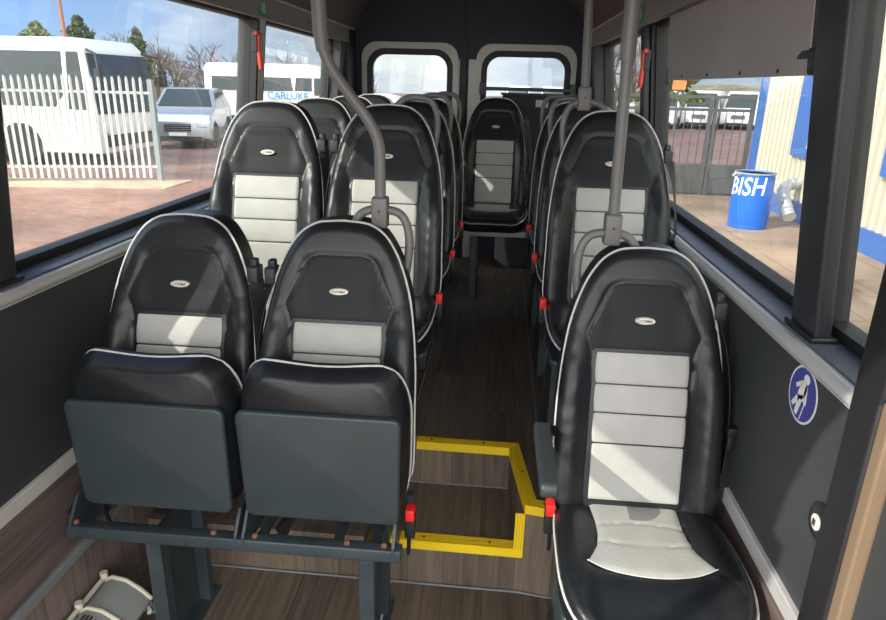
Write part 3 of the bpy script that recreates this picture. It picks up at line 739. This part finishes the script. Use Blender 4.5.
# wall button
bt = empty('wall_socket', (XR, 1.078, -.740), 'small round black socket with a silver centre low on the right wall', 'socket')
q = MB(); q.lathe([(.038, 0), (.038, -.004), (.031, -.009), (.016, -.009)], 24, axis='X'); q.build('surround', blackp, bt, smooth=True)
q = MB(); q.lathe([(.0155, -.006), (.0155, -.011), (.010, -.012)], 20, axis='X'); q.build('cap', mat('satin_metal', (.62, .62, .60), .5), bt, smooth=True)
q = MB(); q.box(-.0145, -.0128, -.0035, -.0005, -.006, .006); q.box(-.0145, -.0128, .0015, .0045, -.006, .006); q.build('slots', inkm, bt)
# grey board over upper right window
bx = .585
bo = empty('window_board', (bx, 1.98, .14), 'flat grey board covering the top of the right front window', 'board')
q = MB(); q.hexa([(.0, -.56, -.106), (.006, -.56, -.106), (.006, .60, -.106), (.0, .60, -.106)], [(-.018, -.56, .118), (-.012, -.56, .118), (-.012, .60, .118), (-.018, .60, .118)])
q.build('board', blindm, bo, bevel=.0015)
for y in (-.42, -.18, .10, .38):
    for z, dx in ((-.095, 0), (.108, -.017)):
        s_ = MB(); s_.lathe([(.005, -.004+dx), (.004, -.001+dx)], 8, (0, y, z), 'X'); s_.build('rivet', blackp, bo)
q = MB(); q.box(-.006, .010, .585, .612, -.118, -.065); q.build('corner_clip', blackp, bo, bevel=.004)
bk = empty('window_latch', (.60, 1.40, .07), 'black plastic latch bracket at the lower corner of the grey board', 'latch')
q = MB(); q.prism([(-.05, -.035), (.07, -.035), (.085, -.025), (.075, .005), (.05, .015), (-.05, .015)], lambda a, b, d: (d-.1*b, a, b), -.018, .02); q.build('bracket', blackp, bk, bevel=.006, smooth=True)
q = MB(); q.hexa([(-.012, -.03, .0), (.02, -.03, .0), (.02, .125, .0), (-.012, .125, .0)], [(-.034, -.03, .2), (.0, -.03, .2), (.0, .125, .2), (-.034, .125, .2)]); q.build('upper_plate', mat('post_plastic', (.020, .022, .026), .45), bk, bevel=.006)
# hammers
def hammer(x, y, z, s, label):
    r = empty('emergency_hammer', (x, y, z), label, 'hammer', None)
    q = MB(); q.tube([(0, 0, .05), (0, 0, -.02), (-s*.004, 0, -.09), (-s*.004, 0, -.115)], [.011, .010, .014, .009], 10); q.build('grip', hamred, r, smooth=True)
    q = MB(); q.tube([(-s*.0, -.04, .06), (0, .03, .06)], .011, 8); q.build('head', hamred, r, smooth=True)
    q = MB(); q.box(*sorted((s*.004, s*.03)), -.018, .018, -.03, .065); q.build('holder', blackp, r, bevel=.003); r.scale = (.85, .85, .80)
hammer(-1.035, 2.93, .135, -1, 'red emergency hammer on the left window post, next to the van view')
hammer(.562, 2.925, .10, 1, 'red emergency hammer on the right window post')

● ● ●

→ Directive: Make an exact copy of the listing above. Do not include the pictures.

→ Result below:
Write part 3 of the bpy script that recreates this picture. It picks up at line 739. This part finishes the script. Use Blender 4.5.
# wall button
bt = empty('wall_socket', (XR, 1.078, -.740), 'small round black socket with a silver centre low on the right wall', 'socket')
q = MB(); q.lathe([(.038, 0), (.038, -.004), (.031, -.009), (.016, -.009)], 24, axis='X'); q.build('surround', blackp, bt, smooth=True)
q = MB(); q.lathe([(.0155, -.006), (.0155, -.011), (.010, -.012)], 20, axis='X'); q.build('cap', mat('satin_metal', (.62, .62, .60), .5), bt, smooth=True)
q = MB(); q.box(-.0145, -.0128, -.0035, -.0005, -.006, .006); q.box(-.0145, -.0128, .0015, .0045, -.006, .006); q.build('slots', inkm, bt)
# grey board over upper right window
bx = .585
bo = empty('window_board', (bx, 1.98, .14), 'flat grey board covering the top of the right front window', 'board')
q = MB(); q.hexa([(.0, -.56, -.106), (.006, -.56, -.106), (.006, .60, -.106), (.0, .60, -.106)], [(-.018, -.56, .118), (-.012, -.56, .118), (-.012, .60, .118), (-.018, .60, .118)])
q.build('board', blindm, bo, bevel=.0015)
for y in (-.42, -.18, .10, .38):
    for z, dx in ((-.095, 0), (.108, -.017)):
        s_ = MB(); s_.lathe([(.005, -.004+dx), (.004, -.001+dx)], 8, (0, y, z), 'X'); s_.build('rivet', blackp, bo)
q = MB(); q.box(-.006, .010, .585, .612, -.118, -.065); q.build('corner_clip', blackp, bo, bevel=.004)
bk = empty('window_latch', (.60, 1.40, .07), 'black plastic latch bracket at the lower corner of the grey board', 'latch')
q = MB(); q.prism([(-.05, -.035), (.07, -.035), (.085, -.025), (.075, .005), (.05, .015), (-.05, .015)], lambda a, b, d: (d-.1*b, a, b), -.018, .02); q.build('bracket', blackp, bk, bevel=.006, smooth=True)
q = MB(); q.hexa([(-.012, -.03, .0), (.02, -.03, .0), (.02, .125, .0), (-.012, .125, .0)], [(-.034, -.03, .2), (.0, -.03, .2), (.0, .125, .2), (-.034, .125, .2)]); q.build('upper_plate', mat('post_plastic', (.020, .022, .026), .45), bk, bevel=.006)
# hammers
def hammer(x, y, z, s, label):
    r = empty('emergency_hammer', (x, y, z), label, 'hammer', None)
    q = MB(); q.tube([(0, 0, .05), (0, 0, -.02), (-s*.004, 0, -.09), (-s*.004, 0, -.115)], [.011, .010, .014, .009], 10); q.build('grip', hamred, r, smooth=True)
    q = MB(); q.tube([(-s*.0, -.04, .06), (0, .03, .06)], .011, 8); q.build('head', hamred, r, smooth=True)
    q = MB(); q.box(*sorted((s*.004, s*.03)), -.018, .018, -.03, .065); q.build('holder', blackp, r, bevel=.003); r.scale = (.85, .85, .80)
hammer(-1.035, 2.93, .135, -1, 'red emergency hammer on the left window post, next to the van view')
hammer(.562, 2.925, .10, 1, 'red emergency hammer on the right window post')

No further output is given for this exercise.